Il fatto, però, è che la Hammon non ha neanche esperienza come prima assistente di un allenatore in NBA, cosa che invece Ettore Messina – oltre a possedere un curriculum di assoluto rilievo al di fuori della NBA – può legittimamente dire di avere dopo quattro anni al fianco di Gregg Popovich a San Antonio. In una franchigia dal respiro internazionale come i Raptors che in passato hanno già avuto esperienze con italiani come Maurizio Gherardini, Andrea Bargnani e Marco Belinelli, quella di Messina sarebbe una figura in linea con le ambizioni e le necessità di Toronto.

Un altro nome da tenere d’occhio è quello di Jarron Collins, assistente allenatore in grande ascesa tra le fila dei Golden State Warriors.
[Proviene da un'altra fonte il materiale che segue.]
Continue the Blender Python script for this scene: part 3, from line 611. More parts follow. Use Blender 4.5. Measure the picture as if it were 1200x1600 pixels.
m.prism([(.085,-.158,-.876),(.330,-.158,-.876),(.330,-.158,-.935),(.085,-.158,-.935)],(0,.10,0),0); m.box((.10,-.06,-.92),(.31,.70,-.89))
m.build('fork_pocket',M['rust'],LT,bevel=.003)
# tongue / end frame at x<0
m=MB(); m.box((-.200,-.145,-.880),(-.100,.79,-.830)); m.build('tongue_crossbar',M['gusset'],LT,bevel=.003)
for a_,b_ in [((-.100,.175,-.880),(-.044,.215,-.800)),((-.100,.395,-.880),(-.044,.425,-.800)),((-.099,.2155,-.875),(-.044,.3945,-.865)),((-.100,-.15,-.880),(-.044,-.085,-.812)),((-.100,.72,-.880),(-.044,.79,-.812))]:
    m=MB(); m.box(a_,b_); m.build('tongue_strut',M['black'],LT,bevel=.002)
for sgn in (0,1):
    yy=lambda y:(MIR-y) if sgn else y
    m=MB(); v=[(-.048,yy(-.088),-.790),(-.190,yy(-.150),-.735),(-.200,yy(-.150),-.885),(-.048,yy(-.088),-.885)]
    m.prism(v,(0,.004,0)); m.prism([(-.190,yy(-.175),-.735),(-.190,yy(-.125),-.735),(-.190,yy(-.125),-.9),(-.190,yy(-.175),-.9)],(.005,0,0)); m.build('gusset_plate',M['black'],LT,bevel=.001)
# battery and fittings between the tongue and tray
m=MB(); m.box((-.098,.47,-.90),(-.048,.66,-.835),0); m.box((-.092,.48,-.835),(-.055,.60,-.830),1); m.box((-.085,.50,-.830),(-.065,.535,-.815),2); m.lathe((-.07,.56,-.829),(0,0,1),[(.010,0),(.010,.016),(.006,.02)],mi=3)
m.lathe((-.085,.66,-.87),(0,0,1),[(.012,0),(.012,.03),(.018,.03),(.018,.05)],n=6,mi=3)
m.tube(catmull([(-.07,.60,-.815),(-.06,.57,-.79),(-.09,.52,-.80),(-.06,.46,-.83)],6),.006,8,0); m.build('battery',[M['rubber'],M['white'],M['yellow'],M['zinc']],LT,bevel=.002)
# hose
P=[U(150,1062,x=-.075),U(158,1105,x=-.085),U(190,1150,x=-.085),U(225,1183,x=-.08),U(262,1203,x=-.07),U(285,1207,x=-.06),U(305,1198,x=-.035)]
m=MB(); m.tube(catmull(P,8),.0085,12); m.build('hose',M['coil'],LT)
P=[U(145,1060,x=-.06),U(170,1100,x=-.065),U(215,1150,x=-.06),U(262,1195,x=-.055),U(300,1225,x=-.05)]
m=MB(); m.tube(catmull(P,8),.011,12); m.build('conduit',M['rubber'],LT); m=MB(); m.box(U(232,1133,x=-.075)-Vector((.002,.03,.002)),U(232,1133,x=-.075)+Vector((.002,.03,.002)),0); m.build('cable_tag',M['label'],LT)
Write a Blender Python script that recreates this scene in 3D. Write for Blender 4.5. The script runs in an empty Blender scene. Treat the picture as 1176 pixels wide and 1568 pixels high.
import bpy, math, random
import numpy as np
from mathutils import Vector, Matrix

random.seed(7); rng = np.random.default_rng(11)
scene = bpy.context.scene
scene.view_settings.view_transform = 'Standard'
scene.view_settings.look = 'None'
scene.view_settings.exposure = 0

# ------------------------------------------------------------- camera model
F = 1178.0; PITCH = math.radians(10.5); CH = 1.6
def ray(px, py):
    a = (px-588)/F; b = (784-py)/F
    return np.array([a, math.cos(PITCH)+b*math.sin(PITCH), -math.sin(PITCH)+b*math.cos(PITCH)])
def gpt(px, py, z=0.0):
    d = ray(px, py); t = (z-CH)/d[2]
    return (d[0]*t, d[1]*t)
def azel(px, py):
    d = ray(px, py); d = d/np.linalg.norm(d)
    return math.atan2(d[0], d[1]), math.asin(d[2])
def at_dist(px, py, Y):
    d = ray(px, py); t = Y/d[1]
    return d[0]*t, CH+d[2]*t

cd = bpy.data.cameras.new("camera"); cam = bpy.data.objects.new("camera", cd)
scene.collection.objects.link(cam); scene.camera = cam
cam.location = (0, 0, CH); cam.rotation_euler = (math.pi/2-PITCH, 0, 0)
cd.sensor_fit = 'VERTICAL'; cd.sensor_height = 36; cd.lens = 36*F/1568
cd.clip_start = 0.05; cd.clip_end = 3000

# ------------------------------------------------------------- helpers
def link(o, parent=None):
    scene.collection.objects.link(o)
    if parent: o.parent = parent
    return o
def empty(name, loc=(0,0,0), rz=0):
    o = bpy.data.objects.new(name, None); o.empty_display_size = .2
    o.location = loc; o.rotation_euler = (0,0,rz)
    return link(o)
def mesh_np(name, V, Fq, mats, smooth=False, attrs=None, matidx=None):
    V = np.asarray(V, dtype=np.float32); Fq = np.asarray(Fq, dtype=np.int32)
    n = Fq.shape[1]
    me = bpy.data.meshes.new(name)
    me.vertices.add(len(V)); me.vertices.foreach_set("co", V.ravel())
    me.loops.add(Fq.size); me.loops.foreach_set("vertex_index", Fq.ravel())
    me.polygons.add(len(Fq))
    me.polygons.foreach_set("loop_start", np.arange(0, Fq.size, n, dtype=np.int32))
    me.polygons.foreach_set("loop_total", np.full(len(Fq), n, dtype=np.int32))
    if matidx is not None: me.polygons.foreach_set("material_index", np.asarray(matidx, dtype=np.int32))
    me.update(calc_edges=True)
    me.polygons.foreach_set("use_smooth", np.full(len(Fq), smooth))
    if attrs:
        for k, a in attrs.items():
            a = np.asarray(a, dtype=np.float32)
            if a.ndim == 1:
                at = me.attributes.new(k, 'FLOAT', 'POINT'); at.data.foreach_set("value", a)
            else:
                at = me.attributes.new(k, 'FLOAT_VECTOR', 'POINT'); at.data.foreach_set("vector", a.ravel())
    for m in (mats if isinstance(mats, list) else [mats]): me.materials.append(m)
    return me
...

Le referenze di alto livello non mancano – recentemente è stato descritto come un “intellettuale di pallacanestro che ama la risoluzione creativa dei problemi”, anche se non è l’assistente più visibile sulla panchina dei campioni in carica. Tra gli altri possibili candidati: Adrian Griffin, Ime Udoka, Chris Finch, Jay Larranaga, Stephen Silas e Nate Tibbetts.

La soluzione interna: tre assistenti pronti per la promozione

A rendere (se possibile) ancora più complicata la scelta di Ujiri c’è il fatto che la panchina dei Raptors è piena di ottimi assistenti sui quali le altre squadre hanno già cominciato a mettere gli occhi. Quello più in vista è probabilmente Nick Nurse, che in passato ha vinto per due volte il titolo della D-League e quello di allenatore dell’anno nella lega di sviluppo, oltre ad aver avuto una grossa influenza nel processo di ridefinizione dell’attacco dei Raptors in questa stagione. Sono già diversi anni che il suo nome circola tra quelli degli allenatori da tenere sott’occhio, e non è chiaro se con un altro capo-allenatore potrebbe continuare a fare da assistente.

Stesso discorso si può fare per Jerry Stackhouse, che oltre ad essersi costruito un ottimo curriculum in G-League (titolo e premio di allenatore dell’anno alla sua prima stagione, finale nel secondo anno) ha anche dalla sua parte una carriera NBA di assoluto rispetto da poter far “pesare” ai giocatori più giovani che di certo ancora se lo ricordano. Molti dicono che i miglioramenti fatti dai giovani del roster (Fred VanVleet, Delon Wright, Norman Powell, Pascal Siakam e Jakob Poeltl) siano dovuti al lavoro di sviluppo fatto con lui. Da non dimenticare anche Rex Kalamian, coordinatore difensivo della squadra di Casey e in giro ormai da molto tempo (cinque squadre in 14 stagioni). Messi sul tavolo i curriculum dei candidati, ora sta a Masai Ujiri scegliere il nome giusto in grado di far fare quel salto di qualità che Dwane Casey, per un motivo o per un altro, non è mai riuscito a fare ai playoff.